-------- Dataset section

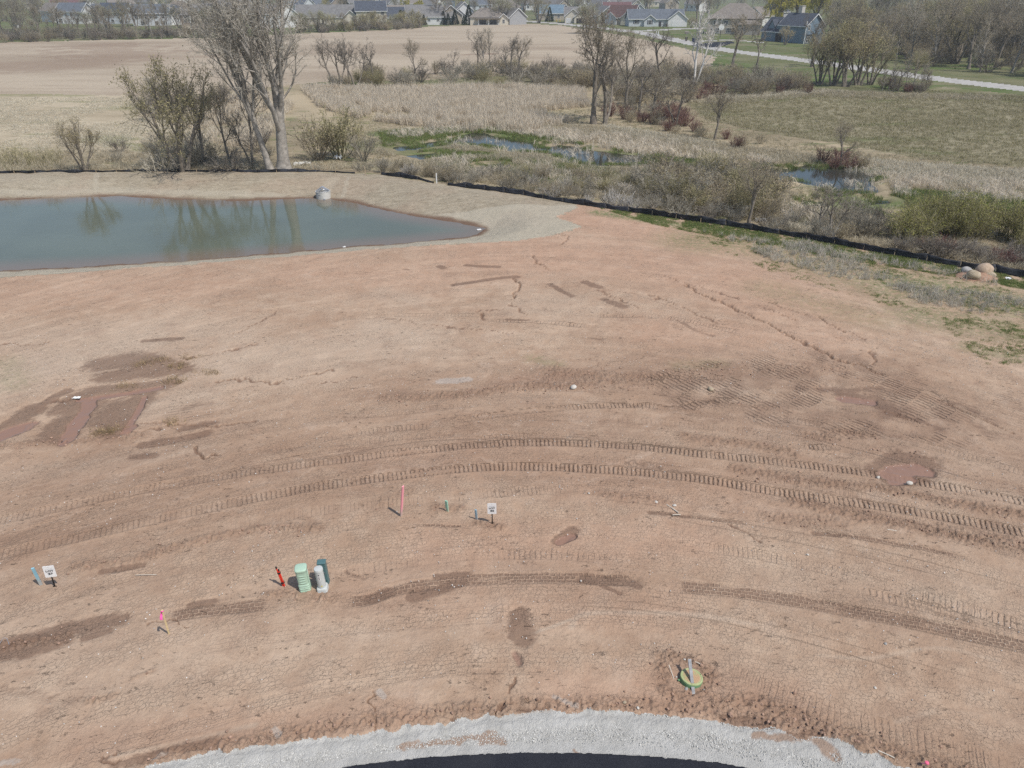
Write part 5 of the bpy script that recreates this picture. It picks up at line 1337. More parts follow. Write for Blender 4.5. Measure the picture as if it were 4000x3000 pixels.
# the wood on the right
wood = PW([(3210, 190), (3330, 215), (3600, 262), (4000, 300), (4600, 380), (4700, 200), (4400, 60), (4000, 20), (3500, 0), (3230, 20)])
x0, y0 = wood.min(0); x1, y1 = wood.max(0); n = 0
pts_ = []
while n < 115:
    # more of them near the road, where each one shows
    v = 60 + 285 * r.random() ** .8; u = r.uniform(3180, 4080)
    q = at_z(u, v, 0)
    if not in_poly(wood, np.array([q[0]]), np.array([q[1]]))[0]: continue
    if any((q[0] - a) ** 2 + (q[1] - b_) ** 2 < 4 for a, b_ in pts_): continue
    pts_.append((q[0], q[1])); n += 1
    k = r.choice(['pole0', 'pole1', 'pole2', 'pole3', 'pole0', 'pole3', 'spreading0', 'spreading1', 'budding0', 'budding2' if v < 240 else 'crooked2', 'budding0' if v < 200 else 'pole1', 'budding1'])
    bud = k.startswith('budding')
    hh = r.uniform(10, 17); ft = 'front row' if v > 215 else 'middle' if v > 110 else 'back'
    place_tree(k, q[0], q[1], hh, '%s tree in the %s of the wood, %s part' % (look(k, hh, 10, 17), ft, ['left', 'centre left', 'centre', 'centre right', 'right'][int(min(4, max(0, (u - 3180) / 190)))]), 'tree', 'budding trees of the wood' if bud else 'bare trees of the wood', 'budding_tree' if bud else 'bare_tree', wide=1.05)
brush_mass('wood_undergrowth', 420, [(3210, 190), (3330, 216), (3600, 264), (4000, 304), (4700, 390), (4700, 240), (4200, 120), (3400, 90)], ['dark_shrub0', 'dark_shrub1', 'dark_shrub2', 'grey_shrub1', 'brown_shrub1'], (2.5, 6.0), 24)
wp = []
while len(wp) < 190:
    u = r.uniform(3180, 4600); v = r.uniform(-20, 330)
    q = at_z(u, v, 0)
    if in_poly(wood, np.array([q[0]]), np.array([q[1]]))[0] and (v < 110 or u > 4080): wp.append((q[0], q[1], 0.0))
tree_mass('wood_behind', wp, ['pole0', 'pole1', 'pole2', 'pole3', 'spreading0', 'budding2'], (11, 18), 34)
S1(3585, 272, 4.5, 'olive_shrub0', 'small bright yellow green bush at the road side before the wood', wide=1.2)

# ground cover
reedA = [clump(600 + i, 16, 1.55, .022, .22, .35, [STRAW]) for i in range(5)]
scatter('reed_bed', np.vstack([fill([(1180, 350), (1500, 345), (2000, 345), (2280, 360), (2300, 420), (2050, 440), (1700, 460), (1450, 480), (1250, 420)], 6500, 1, noisy(.25, .36, 5)),
                               fill([(1450, 470), (2060, 440), (2250, 480), (2060, 520), (1700, 510)], 1300, 2, noisy(.4, .45, 6)),
                               fill([(620, 380), (1000, 350), (1150, 420), (1000, 600), (760, 540)], 900, 3, noisy(.3, .47, 7))]), reedA, .7, 1.15, 1, .1)
reedB = [clump(610 + i, 9, 1.1, .02, .4, .35, [STRAW], .8) for i in range(4)]
scatter('broken_reeds', np.vstack([fill([(2000, 500), (2400, 530), (2800, 600), (3050, 640), (2900, 660), (2500, 610), (2150, 560)], 1100, 4, both(dry_land, noisy(.4, .42, 8))),
                                   fill([(3380, 690), (3700, 700), (4150, 740), (4150, 800), (3700, 790), (3420, 760)], 700, 5, both(dry_land, noisy(.4, .40, 9))),
                                   fill([(1480, 520), (1800, 505), (2150, 520), (2300, 560), (1900, 520), (1560, 545)], 350, 6, dry_land),
                                   fill([(1640, 600), (2000, 640), (2450, 690), (2900, 740), (2700, 800), (2100, 720), (1700, 680)], 500, 7, both(dry_land, noisy(.4, .45, 10))),
                                   fill([(3040, 780), (3220, 800), (3260, 900), (3060, 870)], 160, 8, dry_land),
                                   fill([(1500, 530), (2300, 560), (2600, 600), (3500, 650), (3500, 780), (2900, 720), (2000, 620)], 260, 9, lambda x, y, rg: ~dry_land(x, y, rg) & (fbm(x * .5, y * .4, 3, 89) > .5) & (y > fence_y(x) + 2))]), reedB, .6, 1.1, 2, .15)

dead = [clump(620 + i, 22, .55, .010, .5, .28, [DEADG], .9) for i in range(5)]
scatter('dead_grass', np.vstack([fill([(1480, 560), (2000, 590), (2600, 640), (3100, 760), (3300, 900), (3100, 890), (2600, 815), (2150, 745), (1750, 700), (1450, 660)], 5200, 11, both(dry_land, noisy(.35, .40, 11))),
                                 fill([(3050, 850), (3400, 900), (3800, 960), (4200, 1040), (4200, 1100), (3700, 1010), (3300, 945), (3000, 895)], 1700, 12, dry_land),
                                 fill([(1900, 470), (2350, 500), (2800, 560), (3400, 640), (4150, 690), (4150, 740), (3400, 690), (2800, 620), (2200, 530)], 3600, 13, dry_land),
                                 fill([(2660, 400), (2950, 366), (3200, 352), (3500, 366), (3900, 375), (3900, 395), (3200, 380), (2800, 410)], 1200, 14),
                                 fill([(0, 600), (400, 590), (1100, 640), (1500, 640), (1400, 665), (0, 668)], 1500, 15),
                                 fill([(1280, 300), (2300, 280), (2600, 400), (2300, 360), (1300, 350)], 1500, 16)]), dead, .7, 1.5, 3, .2)
olv = [clump(660 + i, 20, .36, .011, .55, .35, [DEADG, OLIVB], .8, .5) for i in range(4)]
scatter('meadow_grass', np.vstack([fill([(2680, 400), (2900, 368), (3200, 352), (3500, 364), (4000, 372), (4300, 420), (4300, 690), (4000, 652), (3600, 622), (3300, 566), (3000, 520), (2760, 470)], 14000, 51),
                                   fill([(3500, 345), (4300, 400), (4300, 430), (3700, 375)], 900, 52)]), olv, .55, 1.25, 7, .2)
pale2_ = [clump(680 + i, 20, .55, .013, .7, .35, [PALEG], 1.0) for i in range(4)]
pale_ = [clump(665 + i, 20, .30, .012, .9, .40, [PALEG], 1.0) for i in range(4)]
scatter('dry_meadow_grass', np.vstack([fill([(-300, 385), (400, 380), (700, 384), (800, 450), (720, 570), (500, 600), (-300, 610)], 7000, 53, noisy(.15, .42, 53)), fill([(300, 480), (800, 470), (1000, 600), (600, 640), (300, 600)], 1500, 54)]), pale_, .6, 1.3, 8, .25)
scatter('bleached_grass', np.vstack([fill([(3330, 625), (3700, 655), (4200, 690), (4200, 750), (3700, 725), (3380, 690)], 2600, 56), fill([(2350, 490), (2750, 555), (2800, 580), (2400, 530)], 600, 57), fill([(2750, 380), (3200, 354), (3300, 360), (2850, 392)], 500, 58), fill([(3050, 880), (3230, 900), (3240, 930), (3080, 900)], 220, 59), fill([(1200, 360), (2200, 350), (2280, 400), (1300, 440)], 1600, 60)]), pale2_, .7, 1.5, 10, .3)
low_ = [clump(670 + i, 24, .24, .010, .8, .35, [DEADG, OLIVB], .9, .25) for i in range(4)]
scatter('marsh_thatch', fill([(1300, 430), (2080, 350), (2420, 400), (2700, 420), (3000, 530), (3400, 600), (4150, 670), (4200, 1080), (3700, 1005), (3100, 890), (2500, 805), (2000, 735), (1480, 668), (1450, 600)], 15000, 10, lambda x, y, rg: dry_land(x, y - .9, rg)), low_, .6, 1.4, 9, .25)
green = [clump(630 + i, 24, .34, .010, .55, .25, [GRASS, OLIVB], .6, .35) for i in range(4)]
def wet_edge(x, y, rg):
    d = np.full(x.shape, 3.0)
    for w in MARSH_W: d = np.minimum(d, poly_dist(w, x, y, 3.0))
    return (d > -1.3) & (d < .9) & (y > fence_y(x) + 1.5) & (fbm(x * .6, y * .45, 3, 88) > .47)
scatter('marsh_grass', np.vstack([fill([(1500, 510), (2600, 560), (3500, 640), (4100, 780), (4100, 860), (3100, 830), (2500, 720), (1700, 640)], 1500, 20, wet_edge) + np.array([0, 0, .12]),
                                  fill([(1480, 515), (1800, 500), (2200, 540), (2300, 570), (1900, 520), (1560, 560), (1500, 580)], 2400, 21, dry_land),
                                  fill([(1500, 570), (1900, 600), (2250, 650), (2700, 700), (2600, 780), (2150, 720), (1750, 670)], 3600, 22, both(dry_land, noisy(.3, .44, 21))),
                                  fill([(2280, 590), (2800, 640), (3050, 650), (2900, 680), (2400, 640)], 700, 23, both(dry_land, noisy(.3, .47, 22))),
                                  fill([(3200, 720), (3500, 740), (4150, 790), (4150, 880), (3600, 880), (3250, 800)], 3000, 24, both(dry_land, noisy(.3, .40, 23))),
                                  fill([(3050, 790), (3260, 820), (3300, 900), (3100, 880)], 700, 25, dry_land)]), green, .7, 1.5, 4, .15)
strip = [clump(640 + i, 26, .15, .007, .6, .17, [GRASS, OLIVB], .6, .3) for i in range(4)]
def on_lot(x, y, rg): return y < fence_y(x) - .08
scatter('fence_side_grass', np.vstack([fill([(2290, 796), (2600, 842), (3000, 905), (3400, 975), (3900, 1062), (4500, 1165), (4500, 1240), (3900, 1110), (3400, 1030), (2900, 945), (2560, 880)], 9000, 31, both(on_lot, noisy(1.2, .36, 31))),
                                       fill([(2700, 920), (3100, 960), (3500, 1050), (4000, 1140), (4300, 1250), (4000, 1330), (3500, 1200), (3050, 1080)], 1300, 32, noisy(.8, .50, 32)),
                                       fill([(3650, 1240), (4000, 1260), (4200, 1420), (3850, 1420)], 350, 33, noisy(.8, .5, 33))]), strip, .5, 1.1, 5, .15)
weed = [clump(650 + i, 14, .62, .008, .45, .14, [GREYW], .5) for i in range(4)]
scatter('dry_weeds', np.vstack([fill([(2830, 930), (3150, 950), (3400, 1020), (3560, 1100), (3250, 1090), (3000, 1010)], 520, 41, noisy(.7, .47, 41)),
                                fill([(3450, 1110), (3700, 1130), (4100, 1190), (4200, 1300), (3900, 1240), (3600, 1190)], 420, 42, noisy(.7, .42, 42)),
                                fill([(2700, 900), (3400, 1000), (3900, 1090), (3900, 1120), (3300, 1010)], 160, 43)]), weed, .5, 1.15, 6, .2)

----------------

- Problem to work on -
Emit the lines of the material exactly, from its first line to the line containing "S1(3585, 272, 4.5, 'olive_shrub0', 'small", inclusive; leave every picture out.

- Solution to the problem -
Write part 5 of the bpy script that recreates this picture. It picks up at line 1337. More parts follow. Write for Blender 4.5. Measure the picture as if it were 4000x3000 pixels.
# the wood on the right
wood = PW([(3210, 190), (3330, 215), (3600, 262), (4000, 300), (4600, 380), (4700, 200), (4400, 60), (4000, 20), (3500, 0), (3230, 20)])
x0, y0 = wood.min(0); x1, y1 = wood.max(0); n = 0
pts_ = []
while n < 115:
    # more of them near the road, where each one shows
    v = 60 + 285 * r.random() ** .8; u = r.uniform(3180, 4080)
    q = at_z(u, v, 0)
    if not in_poly(wood, np.array([q[0]]), np.array([q[1]]))[0]: continue
    if any((q[0] - a) ** 2 + (q[1] - b_) ** 2 < 4 for a, b_ in pts_): continue
    pts_.append((q[0], q[1])); n += 1
    k = r.choice(['pole0', 'pole1', 'pole2', 'pole3', 'pole0', 'pole3', 'spreading0', 'spreading1', 'budding0', 'budding2' if v < 240 else 'crooked2', 'budding0' if v < 200 else 'pole1', 'budding1'])
    bud = k.startswith('budding')
    hh = r.uniform(10, 17); ft = 'front row' if v > 215 else 'middle' if v > 110 else 'back'
    place_tree(k, q[0], q[1], hh, '%s tree in the %s of the wood, %s part' % (look(k, hh, 10, 17), ft, ['left', 'centre left', 'centre', 'centre right', 'right'][int(min(4, max(0, (u - 3180) / 190)))]), 'tree', 'budding trees of the wood' if bud else 'bare trees of the wood', 'budding_tree' if bud else 'bare_tree', wide=1.05)
brush_mass('wood_undergrowth', 420, [(3210, 190), (3330, 216), (3600, 264), (4000, 304), (4700, 390), (4700, 240), (4200, 120), (3400, 90)], ['dark_shrub0', 'dark_shrub1', 'dark_shrub2', 'grey_shrub1', 'brown_shrub1'], (2.5, 6.0), 24)
wp = []
while len(wp) < 190:
    u = r.uniform(3180, 4600); v = r.uniform(-20, 330)
    q = at_z(u, v, 0)
    if in_poly(wood, np.array([q[0]]), np.array([q[1]]))[0] and (v < 110 or u > 4080): wp.append((q[0], q[1], 0.0))
tree_mass('wood_behind', wp, ['pole0', 'pole1', 'pole2', 'pole3', 'spreading0', 'budding2'], (11, 18), 34)
S1(3585, 272, 4.5, 'olive_shrub0', 'small bright yellow green bush at the road side before the wood', wide=1.2)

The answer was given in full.